BRIEF ON IRAN
No. 1442
Tuesday, July 25, 2000
Representative Office of
The National  Council of Resistance of Iran
Washington, DC


Mujahideen Says Iran Attacked Base, Reuters, July 24

BAGHDAD - The armed Iranian opposition group Mujahideen Khalq said on Monday Iranian government agents had attacked one of its bases in Iraq.

Iranian forces fired 107mm rockets at Camp Mouzarmi, southwest of the city of Amarah and about 222 miles south of Baghdad early on Monday, the group said in a statement.

"The camp's patrol units returned fire with a barrage of mortars, forcing the terrorists to flee the scene," it said. "The Mujahideen sustained no casualties."

It said Mujahideen Khalq reserved the right to respond and asked United Nations Secretary-General Kofi Annan and the Security Council to condemn the Iranian government.

The attack was the 97th reported since 1993, it said.

Mujahideen bases have been the target of air and rocket attacks by Iran.
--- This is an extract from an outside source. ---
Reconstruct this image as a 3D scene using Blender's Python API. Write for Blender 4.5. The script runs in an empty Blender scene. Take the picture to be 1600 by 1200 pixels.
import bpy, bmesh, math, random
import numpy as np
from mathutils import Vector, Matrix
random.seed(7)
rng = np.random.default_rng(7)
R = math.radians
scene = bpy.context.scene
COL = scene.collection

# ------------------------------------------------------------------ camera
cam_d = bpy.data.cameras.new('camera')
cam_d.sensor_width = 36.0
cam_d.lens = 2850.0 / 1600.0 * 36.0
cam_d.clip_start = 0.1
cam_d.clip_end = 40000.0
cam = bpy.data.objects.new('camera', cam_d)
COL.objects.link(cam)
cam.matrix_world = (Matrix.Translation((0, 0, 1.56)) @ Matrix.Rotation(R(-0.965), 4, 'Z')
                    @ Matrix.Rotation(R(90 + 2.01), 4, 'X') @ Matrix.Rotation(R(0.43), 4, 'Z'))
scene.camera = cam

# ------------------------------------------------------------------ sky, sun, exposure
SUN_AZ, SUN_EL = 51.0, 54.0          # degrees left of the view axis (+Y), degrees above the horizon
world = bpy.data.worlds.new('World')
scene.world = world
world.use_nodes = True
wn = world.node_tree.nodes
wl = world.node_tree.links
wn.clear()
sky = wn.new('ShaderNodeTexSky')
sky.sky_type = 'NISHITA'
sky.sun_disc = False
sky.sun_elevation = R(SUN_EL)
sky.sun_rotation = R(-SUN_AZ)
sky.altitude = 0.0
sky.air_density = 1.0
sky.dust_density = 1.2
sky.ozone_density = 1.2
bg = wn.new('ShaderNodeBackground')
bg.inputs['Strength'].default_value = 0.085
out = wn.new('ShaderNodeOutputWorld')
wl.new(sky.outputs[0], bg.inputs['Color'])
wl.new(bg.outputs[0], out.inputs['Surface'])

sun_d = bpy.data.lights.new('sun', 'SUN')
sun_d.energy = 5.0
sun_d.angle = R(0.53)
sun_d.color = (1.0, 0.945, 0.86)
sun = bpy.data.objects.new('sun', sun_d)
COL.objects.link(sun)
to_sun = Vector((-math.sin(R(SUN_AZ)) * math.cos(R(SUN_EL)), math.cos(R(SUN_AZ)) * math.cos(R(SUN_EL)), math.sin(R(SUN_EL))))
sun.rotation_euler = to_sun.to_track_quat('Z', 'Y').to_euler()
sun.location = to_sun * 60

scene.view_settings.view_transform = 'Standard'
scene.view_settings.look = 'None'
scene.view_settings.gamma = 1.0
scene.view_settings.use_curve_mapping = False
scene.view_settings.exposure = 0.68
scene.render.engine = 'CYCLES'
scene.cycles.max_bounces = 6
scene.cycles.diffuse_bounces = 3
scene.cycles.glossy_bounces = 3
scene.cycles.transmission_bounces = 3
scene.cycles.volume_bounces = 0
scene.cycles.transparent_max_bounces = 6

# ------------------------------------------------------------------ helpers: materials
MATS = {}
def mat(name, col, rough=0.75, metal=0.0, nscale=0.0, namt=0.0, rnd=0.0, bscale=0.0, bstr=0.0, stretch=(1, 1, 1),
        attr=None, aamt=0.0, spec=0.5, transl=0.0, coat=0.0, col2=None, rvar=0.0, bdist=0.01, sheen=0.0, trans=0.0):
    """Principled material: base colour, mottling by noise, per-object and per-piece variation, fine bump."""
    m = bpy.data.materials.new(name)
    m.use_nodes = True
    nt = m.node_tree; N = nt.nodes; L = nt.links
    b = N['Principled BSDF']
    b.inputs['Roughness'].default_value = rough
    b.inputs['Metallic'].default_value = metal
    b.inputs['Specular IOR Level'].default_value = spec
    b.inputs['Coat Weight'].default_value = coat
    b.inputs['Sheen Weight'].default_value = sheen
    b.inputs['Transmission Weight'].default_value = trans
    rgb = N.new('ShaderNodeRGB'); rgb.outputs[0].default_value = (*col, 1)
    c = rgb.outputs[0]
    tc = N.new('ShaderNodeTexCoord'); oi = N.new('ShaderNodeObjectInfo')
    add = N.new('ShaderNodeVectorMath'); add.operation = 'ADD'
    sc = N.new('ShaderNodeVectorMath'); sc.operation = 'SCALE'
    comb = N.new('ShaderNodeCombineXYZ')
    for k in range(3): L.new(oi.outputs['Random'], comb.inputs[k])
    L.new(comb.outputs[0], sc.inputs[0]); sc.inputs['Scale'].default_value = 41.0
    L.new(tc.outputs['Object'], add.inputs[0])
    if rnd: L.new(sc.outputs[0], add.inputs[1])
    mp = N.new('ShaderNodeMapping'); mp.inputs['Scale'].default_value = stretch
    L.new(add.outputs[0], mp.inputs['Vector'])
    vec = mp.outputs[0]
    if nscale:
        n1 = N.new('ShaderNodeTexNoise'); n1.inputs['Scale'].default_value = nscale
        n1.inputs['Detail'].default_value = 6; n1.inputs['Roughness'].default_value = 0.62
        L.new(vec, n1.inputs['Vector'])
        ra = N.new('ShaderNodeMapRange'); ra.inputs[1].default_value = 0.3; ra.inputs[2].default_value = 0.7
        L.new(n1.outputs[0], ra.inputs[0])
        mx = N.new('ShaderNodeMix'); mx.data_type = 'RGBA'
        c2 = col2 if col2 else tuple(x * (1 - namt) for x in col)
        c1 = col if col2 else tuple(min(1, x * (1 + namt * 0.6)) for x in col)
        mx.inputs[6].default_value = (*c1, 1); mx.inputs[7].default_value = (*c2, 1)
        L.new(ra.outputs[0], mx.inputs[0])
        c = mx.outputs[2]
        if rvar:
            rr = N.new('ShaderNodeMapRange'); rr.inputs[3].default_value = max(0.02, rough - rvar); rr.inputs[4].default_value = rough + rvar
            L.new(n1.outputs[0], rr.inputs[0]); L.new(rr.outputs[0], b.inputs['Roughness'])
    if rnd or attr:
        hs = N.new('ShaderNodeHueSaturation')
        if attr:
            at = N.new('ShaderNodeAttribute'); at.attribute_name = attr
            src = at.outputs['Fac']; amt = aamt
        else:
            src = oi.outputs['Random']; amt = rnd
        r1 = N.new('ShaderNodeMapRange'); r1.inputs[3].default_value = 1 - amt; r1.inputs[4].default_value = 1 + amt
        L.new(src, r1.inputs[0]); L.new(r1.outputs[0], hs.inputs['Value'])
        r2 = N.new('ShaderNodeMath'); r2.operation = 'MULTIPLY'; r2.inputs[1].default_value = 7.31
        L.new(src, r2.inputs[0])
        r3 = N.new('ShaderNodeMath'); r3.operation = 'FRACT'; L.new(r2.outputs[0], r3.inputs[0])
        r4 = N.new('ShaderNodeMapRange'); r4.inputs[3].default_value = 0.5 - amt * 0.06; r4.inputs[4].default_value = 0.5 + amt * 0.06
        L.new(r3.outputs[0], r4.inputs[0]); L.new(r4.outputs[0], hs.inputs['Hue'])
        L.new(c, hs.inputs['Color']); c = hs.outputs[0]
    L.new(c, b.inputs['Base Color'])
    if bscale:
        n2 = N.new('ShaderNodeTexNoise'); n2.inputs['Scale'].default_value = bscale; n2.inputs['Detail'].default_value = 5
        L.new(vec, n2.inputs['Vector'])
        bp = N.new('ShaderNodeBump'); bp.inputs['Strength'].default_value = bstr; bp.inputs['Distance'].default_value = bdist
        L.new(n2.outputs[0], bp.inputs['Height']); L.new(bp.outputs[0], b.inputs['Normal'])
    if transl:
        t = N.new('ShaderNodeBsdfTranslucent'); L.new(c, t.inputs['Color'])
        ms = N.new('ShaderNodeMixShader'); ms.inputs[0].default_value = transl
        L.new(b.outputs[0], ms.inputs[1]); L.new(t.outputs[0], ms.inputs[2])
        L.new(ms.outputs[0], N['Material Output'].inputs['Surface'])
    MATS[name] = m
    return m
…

Their office in Baghdad, ringed by a concrete wall, has survived several mortar and bomb attacks.
 

Tehran Paper Condemns Emirati TV for Program on the Iranian Resistance, Agence France Presse, July 24

TEHRAN - The daily Entekhab Monday accused United Arab Emirates television of launching an anti-Iranian propaganda campaign "under the direct influence of the Iraqi secret services."

The paper attacked UAE television for "its substantial coverage" from Baghdad of the activities of the People's Mujahedeen, the main armed opposition to the Islamic regime in Iran.

Entekhab said "not only have the UAE leaders not taken any steps towards better relations with Iran, they have poisoned bilateral relations by openly supporting the Mujahedeen."

The daily called on the Iranian foreign ministry to react to this anti-Iranian propaganda campaign.
 

Mullahs'-Backed Group Punished for Political Murders in Turkey, Reuters, July 24

ISTANBUL - A Turkish court on Monday sentenced an Islamic guerrilla to death and four more militants to life imprisonment for their role in political killings in early 1990s, state-run Anatolian news agency said.

Those convicted were found guilty of participating in the killings of Turkish journalist Cetin Emec and secularist writer Turan Dursun in 1990 and for the 1992 murder of Iranian dissident Ali Akbar Gorbani along with a number of bomb attacks and bank robberies.

Gorbani was a member of Mujahideen-Khalq dissident group based in Iran.

Anatolian said the convicts were members of the outlawed Islamic Action Organization -- a shadowy group which Turkey has repeatedly accused Iran of backing.

Another Turkish court last month sentenced 33 Islamic militants to death for their role in an Islamic riot in 1993 in which 37 people were killed in a hotel fire during a festival in central Turkey.
 

More Than 300,000 Children Work Illegally: Union Leader, Agence France Presse, July 23

TEHRAN - More than 300,000 Iranian adolescents and children labor illegally in the country's workshops and factories, the head of a state-organized union organization said Saturday.

Ali-Reza Mahjub warned that child laborers were poorly paid and lacked social protection and said their number could double within a year.

Iran is a member of the International Labor Organization and has signed a number of major conventions on working conditions.
 

Destruction of Iran's Environment Alarming, Agence France Presse, July 17

TEHRAN - An Iranian official Sunday warned against the excessive, rapid and alarming destruction of the Iranian environment over the last 30 years, according to press reports.

"Something must be done because the rate (of destruction) is alarming, said Youssef Hojat, Deputy Head of the Department of Environment.

According to Hojat, "30 percent of Iran's forests and prairies have become wasteland over the past thirty years."

Iran's cities and countryside are the scene of some of the world's most rapid environmental destruction, as natural resources are destroyed in favor of heavily polluting industry.

Officially, pollution-causing industry is banned within 72 miles of major cities, but backhanders and connections render the rule symbolic.

Tehran remains one of the world's most polluted cities, with about two million cars circulating through it, including 700,000 cars that were built more than 20 years ago.